* _Required work_
Set down exactly the lines of the listing below, please, beginning with the first and ending with the line that holds "part('upper_wall', g.me('upper_wall'), M['plaster'], portal)".

◆ ◆ ◆

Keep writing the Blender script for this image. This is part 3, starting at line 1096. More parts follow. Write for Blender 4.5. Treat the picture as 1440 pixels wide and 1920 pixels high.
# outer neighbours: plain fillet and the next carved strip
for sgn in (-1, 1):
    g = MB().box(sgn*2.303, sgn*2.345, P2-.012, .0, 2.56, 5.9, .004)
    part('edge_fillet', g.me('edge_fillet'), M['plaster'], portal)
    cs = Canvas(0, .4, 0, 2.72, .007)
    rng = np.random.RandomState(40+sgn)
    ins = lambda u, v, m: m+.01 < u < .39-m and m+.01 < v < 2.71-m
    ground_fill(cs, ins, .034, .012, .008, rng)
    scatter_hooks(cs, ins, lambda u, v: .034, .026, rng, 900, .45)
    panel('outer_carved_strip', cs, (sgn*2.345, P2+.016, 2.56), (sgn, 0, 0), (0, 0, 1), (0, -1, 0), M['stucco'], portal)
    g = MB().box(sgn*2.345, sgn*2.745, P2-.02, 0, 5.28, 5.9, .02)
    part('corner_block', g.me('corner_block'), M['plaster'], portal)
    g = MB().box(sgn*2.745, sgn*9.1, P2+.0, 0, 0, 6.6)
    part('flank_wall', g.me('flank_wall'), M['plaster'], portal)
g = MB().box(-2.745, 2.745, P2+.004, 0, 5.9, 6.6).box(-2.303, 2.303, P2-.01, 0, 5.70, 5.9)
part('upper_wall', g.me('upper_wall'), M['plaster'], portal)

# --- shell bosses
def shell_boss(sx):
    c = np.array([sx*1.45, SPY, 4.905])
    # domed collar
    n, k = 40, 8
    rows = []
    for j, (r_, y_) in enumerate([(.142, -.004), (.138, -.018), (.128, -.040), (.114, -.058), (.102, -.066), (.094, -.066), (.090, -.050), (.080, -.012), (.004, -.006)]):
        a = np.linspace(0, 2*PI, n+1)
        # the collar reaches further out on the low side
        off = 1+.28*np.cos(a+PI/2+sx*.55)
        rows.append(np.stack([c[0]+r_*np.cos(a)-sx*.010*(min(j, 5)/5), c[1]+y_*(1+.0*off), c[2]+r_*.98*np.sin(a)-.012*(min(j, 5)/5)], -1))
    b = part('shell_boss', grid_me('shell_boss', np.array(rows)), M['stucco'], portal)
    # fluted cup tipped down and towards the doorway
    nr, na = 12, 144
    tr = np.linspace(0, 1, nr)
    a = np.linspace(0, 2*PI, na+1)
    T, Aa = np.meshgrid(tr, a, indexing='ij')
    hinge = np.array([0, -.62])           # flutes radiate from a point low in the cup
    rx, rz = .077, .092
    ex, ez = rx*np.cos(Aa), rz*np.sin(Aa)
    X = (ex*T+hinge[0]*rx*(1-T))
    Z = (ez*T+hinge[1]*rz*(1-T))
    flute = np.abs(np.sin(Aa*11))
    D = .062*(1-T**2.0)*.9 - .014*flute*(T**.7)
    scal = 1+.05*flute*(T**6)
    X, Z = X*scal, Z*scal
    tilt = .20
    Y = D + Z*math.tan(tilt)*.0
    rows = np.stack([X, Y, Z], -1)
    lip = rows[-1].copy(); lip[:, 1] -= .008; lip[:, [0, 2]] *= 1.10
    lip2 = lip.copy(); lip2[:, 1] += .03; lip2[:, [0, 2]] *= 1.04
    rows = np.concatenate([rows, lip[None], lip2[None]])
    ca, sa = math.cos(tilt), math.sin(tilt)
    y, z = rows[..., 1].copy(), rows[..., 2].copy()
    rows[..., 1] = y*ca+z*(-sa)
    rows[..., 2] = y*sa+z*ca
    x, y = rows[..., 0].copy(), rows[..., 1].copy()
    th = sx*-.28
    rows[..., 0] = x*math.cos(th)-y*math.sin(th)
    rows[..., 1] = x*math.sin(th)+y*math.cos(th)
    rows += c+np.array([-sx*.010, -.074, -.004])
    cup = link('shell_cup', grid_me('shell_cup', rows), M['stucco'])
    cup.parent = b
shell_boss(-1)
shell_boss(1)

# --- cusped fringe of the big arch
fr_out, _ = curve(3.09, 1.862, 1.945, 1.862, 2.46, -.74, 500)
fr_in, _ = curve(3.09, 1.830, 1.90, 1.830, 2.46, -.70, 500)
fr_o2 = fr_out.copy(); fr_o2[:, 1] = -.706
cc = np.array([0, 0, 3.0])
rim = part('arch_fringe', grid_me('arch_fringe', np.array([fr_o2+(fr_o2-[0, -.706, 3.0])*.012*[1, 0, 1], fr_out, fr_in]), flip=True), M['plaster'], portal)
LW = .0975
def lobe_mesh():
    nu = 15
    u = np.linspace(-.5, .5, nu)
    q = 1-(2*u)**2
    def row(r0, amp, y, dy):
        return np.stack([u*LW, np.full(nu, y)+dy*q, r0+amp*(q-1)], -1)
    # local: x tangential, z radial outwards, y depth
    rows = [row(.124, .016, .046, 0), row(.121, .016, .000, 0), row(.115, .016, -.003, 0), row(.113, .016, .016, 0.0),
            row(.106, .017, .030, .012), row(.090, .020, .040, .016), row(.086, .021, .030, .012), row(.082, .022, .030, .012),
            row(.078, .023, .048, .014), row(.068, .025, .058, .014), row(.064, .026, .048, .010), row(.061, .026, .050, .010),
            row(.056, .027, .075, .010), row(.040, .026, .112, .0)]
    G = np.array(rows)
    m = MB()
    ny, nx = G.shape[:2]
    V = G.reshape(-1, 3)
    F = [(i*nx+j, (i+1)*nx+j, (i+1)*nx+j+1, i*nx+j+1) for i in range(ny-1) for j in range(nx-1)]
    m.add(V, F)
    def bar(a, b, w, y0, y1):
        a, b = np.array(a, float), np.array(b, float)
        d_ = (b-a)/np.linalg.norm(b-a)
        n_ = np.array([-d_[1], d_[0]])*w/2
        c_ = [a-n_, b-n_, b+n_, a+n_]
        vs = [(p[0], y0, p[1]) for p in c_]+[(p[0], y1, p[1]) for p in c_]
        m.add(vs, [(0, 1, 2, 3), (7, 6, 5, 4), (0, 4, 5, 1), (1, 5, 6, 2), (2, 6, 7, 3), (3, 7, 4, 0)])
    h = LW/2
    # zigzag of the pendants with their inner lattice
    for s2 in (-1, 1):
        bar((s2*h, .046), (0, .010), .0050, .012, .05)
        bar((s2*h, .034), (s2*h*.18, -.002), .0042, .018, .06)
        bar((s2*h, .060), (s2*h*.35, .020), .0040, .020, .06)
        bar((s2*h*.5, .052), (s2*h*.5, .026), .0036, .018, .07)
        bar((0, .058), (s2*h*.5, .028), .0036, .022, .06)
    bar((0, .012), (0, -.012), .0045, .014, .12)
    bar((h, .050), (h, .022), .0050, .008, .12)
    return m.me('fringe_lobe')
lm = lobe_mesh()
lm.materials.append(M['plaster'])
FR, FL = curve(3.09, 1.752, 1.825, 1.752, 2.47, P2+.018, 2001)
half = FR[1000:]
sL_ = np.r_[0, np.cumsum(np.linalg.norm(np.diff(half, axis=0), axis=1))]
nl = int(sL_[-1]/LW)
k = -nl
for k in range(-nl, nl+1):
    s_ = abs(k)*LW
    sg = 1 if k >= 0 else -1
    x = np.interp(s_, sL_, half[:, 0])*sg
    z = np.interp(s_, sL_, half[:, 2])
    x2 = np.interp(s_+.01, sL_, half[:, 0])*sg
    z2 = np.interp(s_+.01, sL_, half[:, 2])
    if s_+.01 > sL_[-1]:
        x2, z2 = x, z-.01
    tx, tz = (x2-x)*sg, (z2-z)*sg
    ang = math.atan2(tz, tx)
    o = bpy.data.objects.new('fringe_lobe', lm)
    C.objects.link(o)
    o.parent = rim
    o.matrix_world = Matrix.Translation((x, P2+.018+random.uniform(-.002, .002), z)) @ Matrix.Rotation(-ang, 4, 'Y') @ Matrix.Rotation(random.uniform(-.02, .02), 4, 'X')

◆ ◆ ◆

* _Completed task_
Keep writing the Blender script for this image. This is part 3, starting at line 1096. More parts follow. Write for Blender 4.5. Treat the picture as 1440 pixels wide and 1920 pixels high.
# outer neighbours: plain fillet and the next carved strip
for sgn in (-1, 1):
    g = MB().box(sgn*2.303, sgn*2.345, P2-.012, .0, 2.56, 5.9, .004)
    part('edge_fillet', g.me('edge_fillet'), M['plaster'], portal)
    cs = Canvas(0, .4, 0, 2.72, .007)
    rng = np.random.RandomState(40+sgn)
    ins = lambda u, v, m: m+.01 < u < .39-m and m+.01 < v < 2.71-m
    ground_fill(cs, ins, .034, .012, .008, rng)
    scatter_hooks(cs, ins, lambda u, v: .034, .026, rng, 900, .45)
    panel('outer_carved_strip', cs, (sgn*2.345, P2+.016, 2.56), (sgn, 0, 0), (0, 0, 1), (0, -1, 0), M['stucco'], portal)
    g = MB().box(sgn*2.345, sgn*2.745, P2-.02, 0, 5.28, 5.9, .02)
    part('corner_block', g.me('corner_block'), M['plaster'], portal)
    g = MB().box(sgn*2.745, sgn*9.1, P2+.0, 0, 0, 6.6)
    part('flank_wall', g.me('flank_wall'), M['plaster'], portal)
g = MB().box(-2.745, 2.745, P2+.004, 0, 5.9, 6.6).box(-2.303, 2.303, P2-.01, 0, 5.70, 5.9)
part('upper_wall', g.me('upper_wall'), M['plaster'], portal)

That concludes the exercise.